There are three primary rights associated with the law of free entry:

  • the right of entry and access on lands that may contain minerals;
  • the right to locate and register a claim without consulting the Crown [or First Nations]; and
  • the right to acquire a mineral lease with no discretion on the part of the Crown.

A core difficulty with free entry lies in the non-discretionary way it provides priority to mining rights over others, including private landowners, and other resource users, such as timber, oil or gas, and tourism operators. These other users are governed by a discretionary system, whereby the Crown decides how and whether tenures should be granted, and retains the ability to decline allocating these rights for a particular policy reason. The lack of discretion in the free entry system means that no consideration of environmental values occurs when mineral tenures are granted, and the environment is left unprotected.

The Crown has also taken the position that because of the discretionary nature of the free entry system, it has effectively legislated itself out of its constitutional duties to First Nations – a position rejected by the Yukon Court of Appeal in the recent Ross River Dena case.

First Nations and Free Entry: Ross River Dena Council v. Government of the Yukon

The territory of the Ross River Dena, who are part of the Kaska Nation, stretches over a vast area of 63,000 km2 in the South Eastern Yukon.  The Ross River Dena Council recently challenged the free entry system, asserting that the Government of the Yukon had an obligation to consult with them before recording quartz mining claims in the Ross River Area.

The Yukon Supreme Court held that the Crown did have a duty to consult with First Nations on the recording of a mining claim, but could meet this duty by simply giving notice to the affected First Nation after the grant of the mineral claim. The Yukon Court of Appeal has soundly rejected this approach, holding that something more than mere notice is required:

It is apparent that the judge considered the open entry aspects of the Quartz Mining Act to be essential to the mining industry, and considered that any requirement of consultation greater than the mere furnishing of notice claims would be impractical.

I am of the opinion that the judge erred in his analysis.  I fully understand that the open entry system continued under the Quartz mining Act has considerable value in maintaining a viable mining industry and encouraging prospecting.  I also acknowledge that there is a long tradition of acquiring claims by staking, and that the system is important both historically and economically to Yukon.  It must, however, be modified in order for the Crown to act in accordance with its constitutional duties. 

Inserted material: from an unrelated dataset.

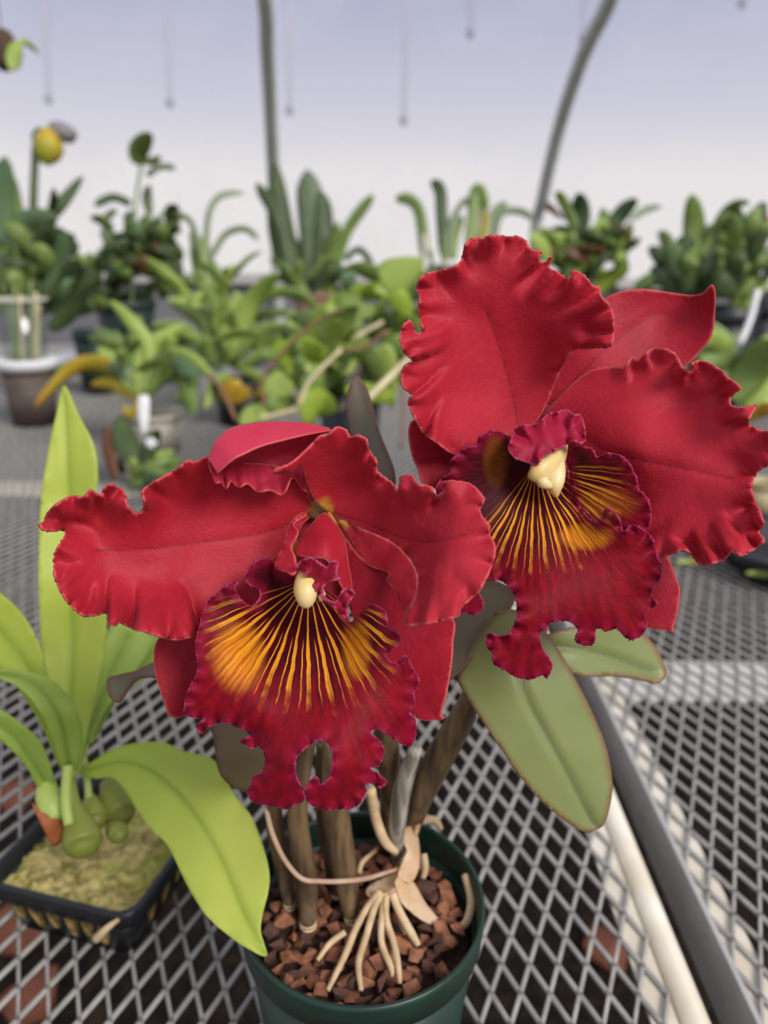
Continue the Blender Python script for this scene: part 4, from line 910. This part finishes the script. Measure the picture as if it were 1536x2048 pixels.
# tall leafy cane
pb = plant('caned_plant', 'tall leafy cane with pointed top leaf, right of the yellow bloom', 280, 640, 2.5)
D_ = 2.5
st(pb, [(262,640),(268,480),(272,400),(284,325)], 9, GREENST, D_); st(pb, [(300,640),(302,480),(300,400)], 8, GREENST, D_)
for pts, w, g, pr in [([(282,330),(278,300),(302,266)], 32, 'mid', 'lance'), ([(284,322),(305,322),(322,314)], 13, 'mid', 'lance'), ([(294,352),(320,334),(352,336)], 11, 'pale', 'strap'), ([(262,408),(225,395),(188,412)], 14, 'grey', 'strap'), ([(300,430),(295,395),(300,370)], 18, 'dark', 'lance'),
                      ([(215,480),(212,440),(235,420)], 14, 'grey', 'strap'), ([(320,430),(345,430),(362,470)], 11, 'pale', 'strap')]: lf(pb, pts, w, g, D_, pr)
bush(pb, 290, 500, 70, 55, 44, ['dark', 'dark', 'mid', 'teal', 'red'], D_, (45, 75), (17, 28), 5)
bush(pb, 200, 560, 50, 40, 26, ['dark', 'dark', 'mid'], D_, (40, 60), (14, 22), 6)
pot_(250, 600, 120, 90, 2.5, DGP, 'nursery_pot', 'dark green pot under the tall leafy cane'); pot_(190, 660, 90, 110, 2.3, DGP, 'nursery_pot', 'dark green pot between the clear cup and the strap-leaved rosette')
pot_(212, 572, 60, 60, 2.72, TAN, 'clay_pot', 'small weathered clay pot behind the leafy cane')
# arching spidery leaves
pd = plant('grassy_plant', 'yellow-green plant with thin arching leaves left of the straight pole', 410, 640, 2.2)
D_ = 2.2
for pts, w, g, pr in [([(412,560),(415,440),(440,392),(490,385)], 11, 'pale', 'strap'), ([(420,520),(450,470),(490,458),(518,480)], 11, 'pale', 'strap'), ([(405,540),(385,450),(350,425)], 10, 'pale', 'strap'), ([(410,600),(400,520),(385,455)], 20, 'mid', 'strap'), ([(425,640),(405,560),(390,480)], 26, 'light', 'strap'),
                      ([(440,640),(420,560),(408,470)], 22, 'mid', 'strap'), ([(410,650),(350,570),(290,515)], 24, 'light', 'lance'), ([(420,650),(370,590),(320,545)], 20, 'light', 'lance'), ([(430,650),(435,590),(425,520)], 22, 'light', 'strap')]: lf(pd, pts, w, g, D_, pr)
# broad light clump
pe = plant('strap_leaf_plant', 'fountain of light green strap leaves beneath the straight pole', 460, 740, 1.95)
D_ = 1.95
WIDER[pe.name] = 1.3
for pts, w, g in [([(460,720),(500,610),(556,545)], 30, 'light'), ([(460,720),(520,600),(600,590),(650,640)], 20, 'mid'), ([(455,720),(440,620),(400,560)], 26, 'mid'), ([(450,720),(400,640),(340,610)], 26, 'mid'), ([(465,720),(480,640),(470,580)], 28, 'light'), ([(470,720),(530,660),(590,660)], 22, 'mid'),
                  ([(440,740),(390,700),(330,700)], 22, 'teal'), ([(470,740),(540,710),(590,740)], 22, 'mid'), ([(480,740),(520,760),(540,800)], 20, 'light'), ([(440,740),(420,640),(430,560)], 24, 'mid'), ([(460,750),(430,770),(410,820)], 20, 'light'), ([(450,730),(480,690),(540,700)], 22, 'light'),
                  ([(430,720),(370,660),(300,650)], 22, 'mid'), ([(450,760),(500,790),(560,790)], 20, 'yellow'), ([(400,720),(380,780),(350,800)], 22, 'mid'), ([(470,700),(440,650),(450,600)], 26, 'light')]: lf(pe, pts, w, g, D_)
pot_(480, 760, 110, None, 1.95, BLKP, 'nursery_pot', 'black pot under the fountain of strap leaves')
# rosette in the concrete pot
pf = plant('rosette_plant', 'green strap-leaved rosette growing in the pale concrete pot', 285, 850, 1.62)
D_ = 1.62
WIDER[pf.name] = 1.35
for pts, w, g in [([(285,790),(220,735),(150,735),(68,815)], 26, 'yellow'), ([(285,790),(230,740),(160,730),(110,745)], 28, 'mid'), ([(285,790),(250,740),(195,695)], 34, 'light'), ([(280,790),(260,720),(230,660)], 30, 'mid'), ([(285,790),(290,720),(330,680),(370,650)], 34, 'light'), ([(285,790),(300,700),(260,640),(220,600)], 22, 'light'),
                  ([(290,790),(340,730),(400,755)], 32, 'teal'), ([(290,790),(350,745),(380,800),(382,830)], 28, 'mid'), ([(288,790),(330,720),(380,720),(430,760)], 28, 'light'), ([(285,790),(270,700),(280,630)], 32, 'mid'), ([(280,800),(230,770),(180,770)], 22, 'yellow'), ([(285,790),(310,740),(345,700)], 34, 'mid'), ([(285,790),(250,745),(215,730)], 30, 'teal'), ([(285,800),(265,830),(245,810)], 16, 'yellow'), ([(285,790),(278,740),(265,700)], 36, 'light')]: lf(pf, pts, w, g, D_)
pot_(305, 822, 120, None, 1.68, CONC, 'concrete_pot', 'pale concrete pot holding the strap-leaved rosette')
tg = Mesh(); a_ = P(287, 790, 1.56); b_ = P(288, 868, 1.56); rr = 12 / FPX * 1.56
tg.tube([a_, a_ + (b_-a_)*.15, a_ + (b_-a_)*.6, b_], [rr*.7, rr, rr*.9, rr*.3], 10, 3, .25); tg.make('plant_tag', WHITE, label='white plant tag hanging in front of the rosette pot', cat='tag')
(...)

The potential impact of mining claims on Aboriginal title and rights is such that mere notice cannot suffice as the sole mechanism of consultation.  A more elaborate system must be engrafted onto the [free entry] regime set out in the Quartz Mining Act.  In particular, the regime must allow for an appropriate level of consultation before Aboriginal claims are adversely affected.

On the basis of this reasoning, the Court of Appeal allowed the appeal, and held that the Government of the Yukon “has a duty to consult with the plaintiff in determining whether mineral rights on Crown lands within lands compromising the Ross River Area are to be made available to third parties”, as well as prior to allowing mineral exploration activities.